Por décadas, o Exército acreditou que apenas 202 brasileiros haviam recebido treinamento de guerrilha em Cuba entre 1965 e 1971. Mas documentos secretos recém-desclassificados dos Arquivos JFK, liberados por ordem de Donald Trump, mudam completamente essa narrativa histórica.

Conforme artigo publicado na Revista Sociedade Militar, um relatório confidencial da CIA, datado de 1963, afirma que cerca de 400 brasileiros viajaram legalmente para Cuba em 1962, bem antes do golpe de 1964, para receber treinamento em guerrilha. A informação desmente a versão que o próprio Exército brasileiro divulgou em um documento de 1972, revelado pela Folha de São Paulo.

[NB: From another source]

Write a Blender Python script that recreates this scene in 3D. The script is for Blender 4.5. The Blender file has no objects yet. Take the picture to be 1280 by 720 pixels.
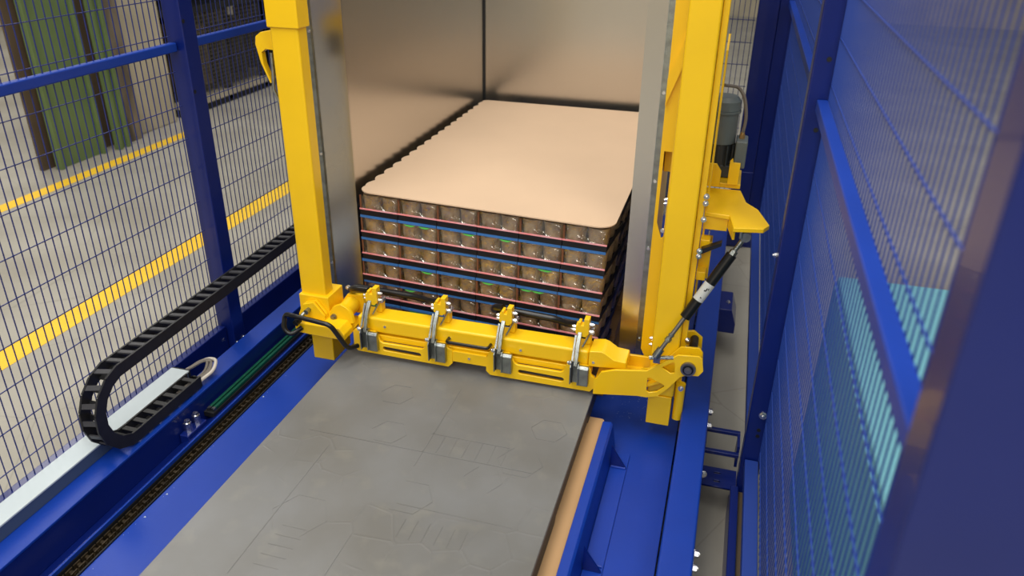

Treinamento antes da ditadura

De acordo com os arquivos, os militantes brasileiros não estavam foragidos,, como se costuma pensar, ou em fuga do regime militar, mas saíram do país de maneira regular. “Aproximadamente 400 cidadãos brasileiros viajaram legalmente para Cuba em 1962, e outros 24 nos dois primeiros meses de 1963”, revela o memorando da CIA.

Documentos recém-liberados por Trump mostram que 400 brasileiros, não 202 como acreditava o Exército, viajaram legalmente para Cuba para treinamento guerrilheiro já em 1962, dois anos antes do golpe militar. (Imagem: Reprodução/JFK)

Segundo revelado, militantes que viajaram à Cuba participaram de um programa estruturado que incluía um curso de 11 meses em política geral e depois três meses específicos para o Brasil”. O dado derruba a tese de que a radicalização armada só teria ocorrido após o endurecimento do regime militar.

Rede de guerrilha no Brasil

O relatório americano revela ainda algo mais grave: os treinados tinham como missão estruturar campos de guerrilha no Brasil antes mesmo do golpe. “Pelo menos seis desses campos foram estabelecidos, cada um com 30 homens e um líder treinado em Cuba”, aponta o documento da CIA.

Essa operação, segundo os Arquivos JFK, foi conduzida sob liderança de membros das Ligas Camponesas e do Partido Comunista Brasileiro. Nomes como Clodomir dos Santos Morais, “número dois das Ligas Camponesas”, e Florentino Alcantara de Moraes, líder do PCB em Pernambuco, foram identificados.

Arquivos JFK revelam que guerrilheiros viajaram legalmente a Cuba em 1962; número é o dobro do estimado pelos militares brasileiros. (Foto: Arquivo Nacional)

Exército subestimou os números

Enquanto isso, um álbum confidencial do Exército de 1972, revelado pela Folha de São Paulo, afirmava que Cuba treinou 202 brasileiros entre 1965 e 1971, após o golpe militar. O documento, distribuído aos órgãos de repressão, listava nove turmas de militantes, incluindo nomes como José Dirceu, Fernando Gabeira e Carlos Minc.

O material descrevia cursos que iam de guerrilha rural a explosivos, mas agora sabe-se que o número de brasileiros treinados era pelo menos o dobro e começou bem antes de 1964.

Operação continental revelada

Os documentos liberados por ordem do presidente Trump em março de 2025 revelam ainda uma operação continental coordenada por Cuba, não limitada ao Brasil.

A rede abrangia Argentina, Colômbia, República Dominicana, Chile e diversos outros países latino-americanos, evidenciando o alcance da influência cubana durante a Guerra Fria.

As informações agora disponíveis nos Arquivos Nacionais dos EUA podem alterar significativamente a compreensão das motivações e circunstâncias que levaram à deposição do presidente João Goulart.